On Tuesday a landmark bill to regulate the US financial system was unveiled by the Obama administration. The draft legislation aimed to address systemic risk in the economy is still to be approved by the US Congress. Meantime, the government has gained congressional committee approval for a measure to expose hedge funds to more government scrutiny.
Under the proposed regulation huge powers would be granted to a new systemic risk regulatory council, the Federal Reserve and the Federal Deposit Insurance Corp to monitor and address risks to economic stability posed by shaky financial holding companies.
The bill specifies that those companies that are found severely undercapitalized could be rearranged or even shut down by the regulators while managers would be likely dismissed with credit exposures limited, pay and bonuses restricted, acquisitions and new ventures blocked.
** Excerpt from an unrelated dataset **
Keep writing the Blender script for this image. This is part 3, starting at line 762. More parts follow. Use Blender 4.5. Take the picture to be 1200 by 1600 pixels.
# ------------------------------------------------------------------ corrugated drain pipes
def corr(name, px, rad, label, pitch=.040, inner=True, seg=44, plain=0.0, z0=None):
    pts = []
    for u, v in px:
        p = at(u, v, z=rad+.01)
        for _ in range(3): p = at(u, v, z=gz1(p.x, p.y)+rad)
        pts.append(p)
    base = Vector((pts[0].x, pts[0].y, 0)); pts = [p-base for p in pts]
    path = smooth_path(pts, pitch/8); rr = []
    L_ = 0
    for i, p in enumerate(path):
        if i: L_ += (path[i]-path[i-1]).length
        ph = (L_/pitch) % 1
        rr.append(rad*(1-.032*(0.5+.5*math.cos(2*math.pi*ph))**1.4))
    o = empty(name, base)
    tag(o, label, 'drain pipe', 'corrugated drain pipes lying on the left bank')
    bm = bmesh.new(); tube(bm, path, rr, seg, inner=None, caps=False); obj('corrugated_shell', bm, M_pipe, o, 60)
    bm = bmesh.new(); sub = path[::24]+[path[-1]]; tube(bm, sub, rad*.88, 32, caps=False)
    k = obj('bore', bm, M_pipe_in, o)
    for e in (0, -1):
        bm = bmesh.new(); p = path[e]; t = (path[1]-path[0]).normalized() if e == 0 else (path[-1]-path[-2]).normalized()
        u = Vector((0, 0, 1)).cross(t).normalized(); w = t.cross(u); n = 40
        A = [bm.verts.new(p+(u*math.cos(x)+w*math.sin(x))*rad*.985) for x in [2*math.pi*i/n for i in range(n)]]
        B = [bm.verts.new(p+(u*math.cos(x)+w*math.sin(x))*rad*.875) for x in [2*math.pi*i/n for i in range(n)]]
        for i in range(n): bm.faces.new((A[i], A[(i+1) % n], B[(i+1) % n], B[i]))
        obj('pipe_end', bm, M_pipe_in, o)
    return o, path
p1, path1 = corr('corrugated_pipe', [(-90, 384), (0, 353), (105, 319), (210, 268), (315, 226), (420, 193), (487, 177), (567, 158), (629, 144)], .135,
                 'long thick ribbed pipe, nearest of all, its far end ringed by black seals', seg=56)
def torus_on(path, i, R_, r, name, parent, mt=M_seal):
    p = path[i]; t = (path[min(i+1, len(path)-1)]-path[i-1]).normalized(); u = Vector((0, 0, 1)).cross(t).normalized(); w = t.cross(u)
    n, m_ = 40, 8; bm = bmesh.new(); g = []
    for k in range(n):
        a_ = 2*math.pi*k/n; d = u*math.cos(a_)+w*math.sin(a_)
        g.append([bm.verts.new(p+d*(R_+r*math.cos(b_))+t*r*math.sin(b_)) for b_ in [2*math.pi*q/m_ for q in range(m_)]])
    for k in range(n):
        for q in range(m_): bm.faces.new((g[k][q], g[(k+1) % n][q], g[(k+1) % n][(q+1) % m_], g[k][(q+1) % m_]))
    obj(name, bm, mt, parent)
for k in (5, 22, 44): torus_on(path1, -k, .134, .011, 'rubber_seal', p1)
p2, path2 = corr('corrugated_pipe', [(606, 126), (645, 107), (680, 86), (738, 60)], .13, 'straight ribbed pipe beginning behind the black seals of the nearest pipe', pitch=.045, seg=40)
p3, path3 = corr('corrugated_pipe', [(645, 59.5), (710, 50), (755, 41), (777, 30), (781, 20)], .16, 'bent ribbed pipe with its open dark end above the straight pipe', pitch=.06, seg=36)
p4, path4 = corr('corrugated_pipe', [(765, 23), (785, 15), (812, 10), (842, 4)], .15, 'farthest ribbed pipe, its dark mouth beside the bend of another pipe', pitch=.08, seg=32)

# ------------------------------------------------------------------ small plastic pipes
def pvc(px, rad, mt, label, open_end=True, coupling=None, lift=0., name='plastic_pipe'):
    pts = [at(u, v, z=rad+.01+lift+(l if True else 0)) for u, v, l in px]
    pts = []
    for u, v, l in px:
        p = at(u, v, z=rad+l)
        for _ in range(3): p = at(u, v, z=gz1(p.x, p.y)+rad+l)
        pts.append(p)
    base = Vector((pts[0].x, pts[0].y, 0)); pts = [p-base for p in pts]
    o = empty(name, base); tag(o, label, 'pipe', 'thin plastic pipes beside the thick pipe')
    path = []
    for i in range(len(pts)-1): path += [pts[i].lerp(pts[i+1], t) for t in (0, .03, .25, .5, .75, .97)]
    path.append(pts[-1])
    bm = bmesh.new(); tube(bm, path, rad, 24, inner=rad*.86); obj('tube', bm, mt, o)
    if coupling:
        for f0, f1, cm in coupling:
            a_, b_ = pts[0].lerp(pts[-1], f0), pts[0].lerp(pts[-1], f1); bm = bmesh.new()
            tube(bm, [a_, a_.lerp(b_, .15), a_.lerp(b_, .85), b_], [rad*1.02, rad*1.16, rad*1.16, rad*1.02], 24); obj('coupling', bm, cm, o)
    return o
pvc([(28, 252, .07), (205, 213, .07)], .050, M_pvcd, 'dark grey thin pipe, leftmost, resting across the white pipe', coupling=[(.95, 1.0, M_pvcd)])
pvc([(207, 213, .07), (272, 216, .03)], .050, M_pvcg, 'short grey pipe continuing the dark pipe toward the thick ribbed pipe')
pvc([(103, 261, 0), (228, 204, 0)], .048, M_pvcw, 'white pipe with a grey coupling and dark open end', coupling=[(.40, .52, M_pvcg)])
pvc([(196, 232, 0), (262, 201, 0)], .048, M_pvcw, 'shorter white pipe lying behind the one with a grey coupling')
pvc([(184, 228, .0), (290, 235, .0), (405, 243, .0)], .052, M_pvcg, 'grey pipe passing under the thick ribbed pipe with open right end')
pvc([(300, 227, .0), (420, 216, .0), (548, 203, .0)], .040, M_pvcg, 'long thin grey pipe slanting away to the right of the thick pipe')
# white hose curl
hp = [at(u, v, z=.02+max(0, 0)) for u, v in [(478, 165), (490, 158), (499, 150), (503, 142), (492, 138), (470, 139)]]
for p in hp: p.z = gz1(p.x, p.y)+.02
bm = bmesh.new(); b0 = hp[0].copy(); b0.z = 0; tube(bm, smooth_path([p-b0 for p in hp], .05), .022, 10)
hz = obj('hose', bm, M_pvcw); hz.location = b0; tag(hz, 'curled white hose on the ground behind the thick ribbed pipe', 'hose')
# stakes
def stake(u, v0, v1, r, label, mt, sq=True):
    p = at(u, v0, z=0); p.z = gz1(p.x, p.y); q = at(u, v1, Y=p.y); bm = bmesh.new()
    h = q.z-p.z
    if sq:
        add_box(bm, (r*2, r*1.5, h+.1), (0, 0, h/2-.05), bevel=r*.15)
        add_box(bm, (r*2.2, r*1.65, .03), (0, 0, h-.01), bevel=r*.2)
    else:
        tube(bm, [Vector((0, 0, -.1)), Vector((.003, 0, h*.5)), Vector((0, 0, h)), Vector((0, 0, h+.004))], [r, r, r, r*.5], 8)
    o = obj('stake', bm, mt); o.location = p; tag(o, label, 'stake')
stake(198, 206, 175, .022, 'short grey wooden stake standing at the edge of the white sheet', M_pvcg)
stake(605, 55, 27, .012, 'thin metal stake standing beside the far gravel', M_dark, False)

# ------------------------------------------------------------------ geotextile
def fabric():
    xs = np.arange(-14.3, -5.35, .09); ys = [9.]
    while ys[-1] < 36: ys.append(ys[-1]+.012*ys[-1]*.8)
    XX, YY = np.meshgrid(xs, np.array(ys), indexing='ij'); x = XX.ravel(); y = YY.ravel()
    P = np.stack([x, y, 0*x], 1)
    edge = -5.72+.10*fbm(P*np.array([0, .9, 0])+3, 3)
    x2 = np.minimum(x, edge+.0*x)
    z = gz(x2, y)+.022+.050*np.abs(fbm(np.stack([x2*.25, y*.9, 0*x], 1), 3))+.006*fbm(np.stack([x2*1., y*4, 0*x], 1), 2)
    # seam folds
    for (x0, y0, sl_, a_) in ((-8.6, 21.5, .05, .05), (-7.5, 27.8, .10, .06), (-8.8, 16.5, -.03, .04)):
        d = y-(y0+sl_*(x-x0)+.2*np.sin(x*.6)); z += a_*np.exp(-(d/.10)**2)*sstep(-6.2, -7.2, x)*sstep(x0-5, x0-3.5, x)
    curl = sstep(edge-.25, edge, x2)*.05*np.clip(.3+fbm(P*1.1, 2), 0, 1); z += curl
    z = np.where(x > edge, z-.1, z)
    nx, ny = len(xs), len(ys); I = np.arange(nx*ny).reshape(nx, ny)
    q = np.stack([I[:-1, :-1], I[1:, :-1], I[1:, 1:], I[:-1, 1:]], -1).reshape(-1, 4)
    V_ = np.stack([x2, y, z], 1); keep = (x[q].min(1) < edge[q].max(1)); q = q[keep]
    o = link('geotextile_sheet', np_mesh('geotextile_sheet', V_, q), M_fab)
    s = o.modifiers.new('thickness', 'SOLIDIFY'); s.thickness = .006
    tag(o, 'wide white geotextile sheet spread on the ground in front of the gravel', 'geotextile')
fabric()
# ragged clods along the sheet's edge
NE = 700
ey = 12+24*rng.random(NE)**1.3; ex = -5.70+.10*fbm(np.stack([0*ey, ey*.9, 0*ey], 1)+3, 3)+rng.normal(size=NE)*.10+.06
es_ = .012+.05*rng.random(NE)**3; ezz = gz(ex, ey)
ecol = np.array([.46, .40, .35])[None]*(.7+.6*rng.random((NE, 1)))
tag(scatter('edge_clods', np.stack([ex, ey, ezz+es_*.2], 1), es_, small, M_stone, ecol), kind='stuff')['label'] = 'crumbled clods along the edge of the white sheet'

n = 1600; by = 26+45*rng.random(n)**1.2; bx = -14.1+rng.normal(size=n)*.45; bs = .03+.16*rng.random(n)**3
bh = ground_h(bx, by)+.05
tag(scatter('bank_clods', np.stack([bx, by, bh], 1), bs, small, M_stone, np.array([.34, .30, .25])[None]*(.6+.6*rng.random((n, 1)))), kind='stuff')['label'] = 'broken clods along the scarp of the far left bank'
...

The bill is intended to prevent bailouts like last year's rescues of AIG, Citigroup and Bank of America while shifting the costs of further potential stabilization efforts onto the industry itself away from taxpayers. This is partially to be achieved by forcing financial firms with more than $10 billion in assets to foot the bill for any losses from Federal Deposit Insurance Corp actions to resolve the problems of failing firms.
"We cannot meet these tests with a set of small changes at the margin," Obama said in a letter to Barney Frank, chairman of the House of Representatives Financial Services Committee, that also stressed the importance of building a stronger financial system in which no firm was "too big to fail."
Meantime, the US Treasury Secretary Timothy Geithner said that bankers could not do America in the eye and argue that financial regulation is fine as it is.
"It's a war of necessity, not a war of choice," he said at the Securities Industry and Financial Markets Association annual meeting in New York. "And it's a just war."